*DATA FOR PROCESSING*:
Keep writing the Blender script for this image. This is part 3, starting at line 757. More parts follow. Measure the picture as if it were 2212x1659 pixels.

---

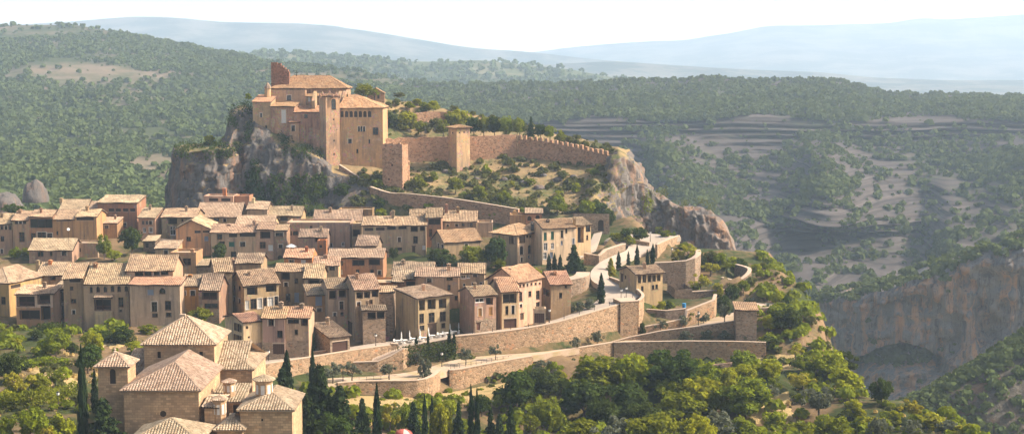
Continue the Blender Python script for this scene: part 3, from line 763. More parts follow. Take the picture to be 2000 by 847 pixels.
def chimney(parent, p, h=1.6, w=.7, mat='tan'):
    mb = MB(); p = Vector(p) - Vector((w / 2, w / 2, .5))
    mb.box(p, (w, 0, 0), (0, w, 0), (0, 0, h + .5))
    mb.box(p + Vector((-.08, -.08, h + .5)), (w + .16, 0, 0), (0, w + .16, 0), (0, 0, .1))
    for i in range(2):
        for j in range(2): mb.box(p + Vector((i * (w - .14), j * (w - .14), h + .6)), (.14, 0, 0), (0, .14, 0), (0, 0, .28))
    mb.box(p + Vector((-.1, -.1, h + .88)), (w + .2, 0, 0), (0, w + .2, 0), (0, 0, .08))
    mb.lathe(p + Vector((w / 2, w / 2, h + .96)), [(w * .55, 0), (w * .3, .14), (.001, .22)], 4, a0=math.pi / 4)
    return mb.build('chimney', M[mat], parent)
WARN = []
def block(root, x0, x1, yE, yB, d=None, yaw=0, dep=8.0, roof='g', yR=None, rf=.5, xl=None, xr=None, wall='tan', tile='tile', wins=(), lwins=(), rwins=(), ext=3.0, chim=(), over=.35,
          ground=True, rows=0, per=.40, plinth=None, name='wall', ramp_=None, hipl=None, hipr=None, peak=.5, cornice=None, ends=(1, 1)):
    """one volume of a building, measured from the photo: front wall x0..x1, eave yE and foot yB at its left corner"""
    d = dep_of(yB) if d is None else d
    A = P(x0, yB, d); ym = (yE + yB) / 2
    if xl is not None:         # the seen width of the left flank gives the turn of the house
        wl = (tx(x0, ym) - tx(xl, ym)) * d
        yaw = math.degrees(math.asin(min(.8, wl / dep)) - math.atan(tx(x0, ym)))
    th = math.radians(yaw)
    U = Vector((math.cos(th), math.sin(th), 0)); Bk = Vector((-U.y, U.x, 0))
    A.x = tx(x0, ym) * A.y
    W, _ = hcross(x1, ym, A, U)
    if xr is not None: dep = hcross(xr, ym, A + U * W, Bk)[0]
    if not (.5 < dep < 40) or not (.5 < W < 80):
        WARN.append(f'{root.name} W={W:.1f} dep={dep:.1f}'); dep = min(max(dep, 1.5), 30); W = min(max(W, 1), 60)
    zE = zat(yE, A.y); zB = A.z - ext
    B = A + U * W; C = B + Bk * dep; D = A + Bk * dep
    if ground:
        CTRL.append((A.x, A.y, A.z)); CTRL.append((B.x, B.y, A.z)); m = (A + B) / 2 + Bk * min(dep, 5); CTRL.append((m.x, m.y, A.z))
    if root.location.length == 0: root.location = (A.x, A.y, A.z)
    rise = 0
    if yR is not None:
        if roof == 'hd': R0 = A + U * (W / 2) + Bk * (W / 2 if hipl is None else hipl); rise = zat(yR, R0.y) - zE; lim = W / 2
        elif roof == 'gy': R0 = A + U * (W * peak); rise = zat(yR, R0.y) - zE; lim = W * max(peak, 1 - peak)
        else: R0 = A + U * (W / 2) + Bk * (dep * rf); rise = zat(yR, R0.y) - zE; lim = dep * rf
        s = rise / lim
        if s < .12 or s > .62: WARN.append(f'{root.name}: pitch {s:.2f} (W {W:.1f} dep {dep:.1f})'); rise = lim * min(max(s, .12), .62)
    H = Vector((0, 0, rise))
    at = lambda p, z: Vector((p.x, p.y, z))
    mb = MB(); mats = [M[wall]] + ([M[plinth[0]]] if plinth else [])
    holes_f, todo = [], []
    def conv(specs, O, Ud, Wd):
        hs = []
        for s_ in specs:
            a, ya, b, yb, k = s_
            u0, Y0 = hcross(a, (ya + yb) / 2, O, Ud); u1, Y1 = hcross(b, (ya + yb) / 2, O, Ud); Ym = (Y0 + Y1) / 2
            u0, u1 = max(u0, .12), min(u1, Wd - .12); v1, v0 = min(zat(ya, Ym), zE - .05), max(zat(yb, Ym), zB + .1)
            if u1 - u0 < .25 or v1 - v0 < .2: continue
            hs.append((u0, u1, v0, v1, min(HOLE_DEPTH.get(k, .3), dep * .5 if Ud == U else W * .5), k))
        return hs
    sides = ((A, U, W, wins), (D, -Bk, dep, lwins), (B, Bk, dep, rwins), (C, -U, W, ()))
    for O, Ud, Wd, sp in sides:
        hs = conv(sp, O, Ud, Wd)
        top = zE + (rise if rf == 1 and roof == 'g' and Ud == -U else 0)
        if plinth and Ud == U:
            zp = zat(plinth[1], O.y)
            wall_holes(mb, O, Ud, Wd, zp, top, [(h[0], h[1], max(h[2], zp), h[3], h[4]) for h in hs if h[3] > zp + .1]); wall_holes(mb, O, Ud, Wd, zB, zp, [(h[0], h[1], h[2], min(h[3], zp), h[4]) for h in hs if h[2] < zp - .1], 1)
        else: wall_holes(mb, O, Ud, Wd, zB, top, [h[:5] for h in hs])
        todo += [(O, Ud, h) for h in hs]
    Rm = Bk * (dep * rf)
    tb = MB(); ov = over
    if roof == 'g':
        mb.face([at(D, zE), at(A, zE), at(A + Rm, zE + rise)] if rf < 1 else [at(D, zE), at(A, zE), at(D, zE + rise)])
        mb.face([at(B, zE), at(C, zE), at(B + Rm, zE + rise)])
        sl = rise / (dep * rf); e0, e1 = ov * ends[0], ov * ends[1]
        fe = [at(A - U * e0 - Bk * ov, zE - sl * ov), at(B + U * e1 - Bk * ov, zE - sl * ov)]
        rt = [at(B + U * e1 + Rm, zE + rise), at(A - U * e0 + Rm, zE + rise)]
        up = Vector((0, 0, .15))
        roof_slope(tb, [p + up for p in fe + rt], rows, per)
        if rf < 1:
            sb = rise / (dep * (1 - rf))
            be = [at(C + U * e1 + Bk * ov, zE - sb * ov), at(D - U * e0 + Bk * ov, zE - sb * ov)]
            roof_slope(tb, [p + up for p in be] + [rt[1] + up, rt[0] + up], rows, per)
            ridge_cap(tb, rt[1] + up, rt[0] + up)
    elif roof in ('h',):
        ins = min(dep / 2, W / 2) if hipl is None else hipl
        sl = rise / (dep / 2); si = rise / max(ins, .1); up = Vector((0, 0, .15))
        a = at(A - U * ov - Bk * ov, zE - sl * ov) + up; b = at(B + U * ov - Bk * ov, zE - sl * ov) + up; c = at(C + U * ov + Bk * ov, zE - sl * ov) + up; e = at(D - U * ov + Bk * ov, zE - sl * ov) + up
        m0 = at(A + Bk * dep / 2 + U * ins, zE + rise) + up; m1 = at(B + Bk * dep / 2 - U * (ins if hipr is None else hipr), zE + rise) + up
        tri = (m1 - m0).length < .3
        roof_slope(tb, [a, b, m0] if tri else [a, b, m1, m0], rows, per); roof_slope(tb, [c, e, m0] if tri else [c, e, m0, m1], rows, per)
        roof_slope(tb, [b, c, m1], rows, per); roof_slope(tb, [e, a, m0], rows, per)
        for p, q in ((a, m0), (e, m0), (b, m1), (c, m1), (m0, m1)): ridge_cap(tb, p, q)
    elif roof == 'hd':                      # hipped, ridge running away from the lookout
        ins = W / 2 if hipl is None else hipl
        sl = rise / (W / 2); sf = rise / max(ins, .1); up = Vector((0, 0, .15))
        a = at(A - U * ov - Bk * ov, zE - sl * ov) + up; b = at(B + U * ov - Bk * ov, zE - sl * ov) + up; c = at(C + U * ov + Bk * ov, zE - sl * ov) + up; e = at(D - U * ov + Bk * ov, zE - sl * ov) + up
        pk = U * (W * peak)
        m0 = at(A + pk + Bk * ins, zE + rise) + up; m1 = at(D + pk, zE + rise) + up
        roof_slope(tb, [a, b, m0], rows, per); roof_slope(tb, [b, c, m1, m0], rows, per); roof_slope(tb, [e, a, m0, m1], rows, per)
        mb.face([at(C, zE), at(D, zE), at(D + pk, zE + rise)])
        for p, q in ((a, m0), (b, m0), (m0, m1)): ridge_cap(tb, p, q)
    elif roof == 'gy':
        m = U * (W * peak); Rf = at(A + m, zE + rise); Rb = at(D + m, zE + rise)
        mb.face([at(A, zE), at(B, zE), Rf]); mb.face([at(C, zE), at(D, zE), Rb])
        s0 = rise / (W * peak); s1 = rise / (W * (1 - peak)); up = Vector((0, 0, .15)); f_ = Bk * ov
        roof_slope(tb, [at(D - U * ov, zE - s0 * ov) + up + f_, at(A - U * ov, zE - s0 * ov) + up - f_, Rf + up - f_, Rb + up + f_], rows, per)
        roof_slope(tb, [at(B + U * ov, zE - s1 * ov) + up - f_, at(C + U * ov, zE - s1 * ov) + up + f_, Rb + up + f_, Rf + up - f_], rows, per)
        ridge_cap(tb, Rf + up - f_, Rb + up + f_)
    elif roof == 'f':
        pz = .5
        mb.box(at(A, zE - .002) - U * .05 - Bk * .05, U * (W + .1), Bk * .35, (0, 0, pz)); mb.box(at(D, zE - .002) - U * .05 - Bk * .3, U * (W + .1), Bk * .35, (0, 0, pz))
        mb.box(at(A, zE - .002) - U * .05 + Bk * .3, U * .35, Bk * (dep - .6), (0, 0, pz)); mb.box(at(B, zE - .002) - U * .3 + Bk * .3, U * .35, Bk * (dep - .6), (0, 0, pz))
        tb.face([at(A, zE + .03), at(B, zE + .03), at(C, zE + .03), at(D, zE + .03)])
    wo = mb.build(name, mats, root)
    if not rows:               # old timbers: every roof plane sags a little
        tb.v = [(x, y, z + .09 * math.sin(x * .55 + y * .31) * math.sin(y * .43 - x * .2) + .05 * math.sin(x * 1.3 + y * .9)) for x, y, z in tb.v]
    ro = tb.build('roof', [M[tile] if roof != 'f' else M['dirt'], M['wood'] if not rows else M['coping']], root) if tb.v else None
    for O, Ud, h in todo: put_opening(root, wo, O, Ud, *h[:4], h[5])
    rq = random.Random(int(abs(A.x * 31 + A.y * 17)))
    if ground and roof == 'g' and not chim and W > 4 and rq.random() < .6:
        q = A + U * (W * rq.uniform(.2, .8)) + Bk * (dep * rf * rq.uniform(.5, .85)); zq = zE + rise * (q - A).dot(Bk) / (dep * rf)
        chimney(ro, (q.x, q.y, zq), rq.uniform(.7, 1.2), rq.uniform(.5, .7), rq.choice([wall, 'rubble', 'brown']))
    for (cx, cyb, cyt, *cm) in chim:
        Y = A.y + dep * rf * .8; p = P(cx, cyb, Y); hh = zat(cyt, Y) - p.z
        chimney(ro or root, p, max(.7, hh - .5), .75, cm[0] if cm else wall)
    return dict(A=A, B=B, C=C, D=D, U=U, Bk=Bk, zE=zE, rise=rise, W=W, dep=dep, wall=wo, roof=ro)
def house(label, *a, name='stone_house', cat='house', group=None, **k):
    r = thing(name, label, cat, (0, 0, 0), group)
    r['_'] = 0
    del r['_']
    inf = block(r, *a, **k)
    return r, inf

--

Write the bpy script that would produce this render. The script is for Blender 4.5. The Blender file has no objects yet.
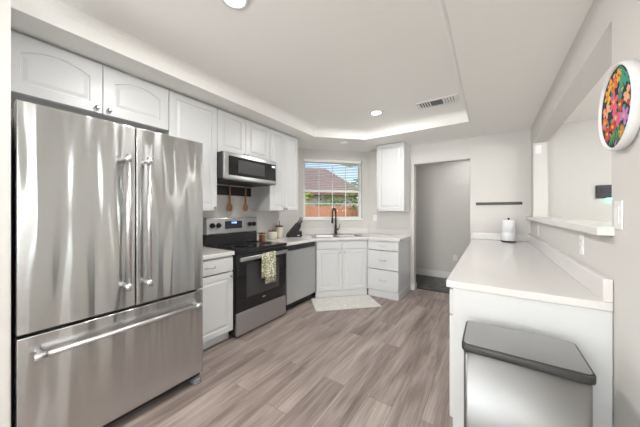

*AIM OF THE EXERCISE*:
Select every line of the records holding the string "from".

*SOLUTION TO THE PROBLEM*:
Continue the Blender Python script for this scene: part 3, from line 763. More parts follow. Take the picture to be 2000 by 847 pixels.
    """one volume of a building, measured from the photo: front wall x0..x1, eave yE and foot yB at its left corner"""
    elif roof == 'hd':                      # hipped, ridge running away from the lookout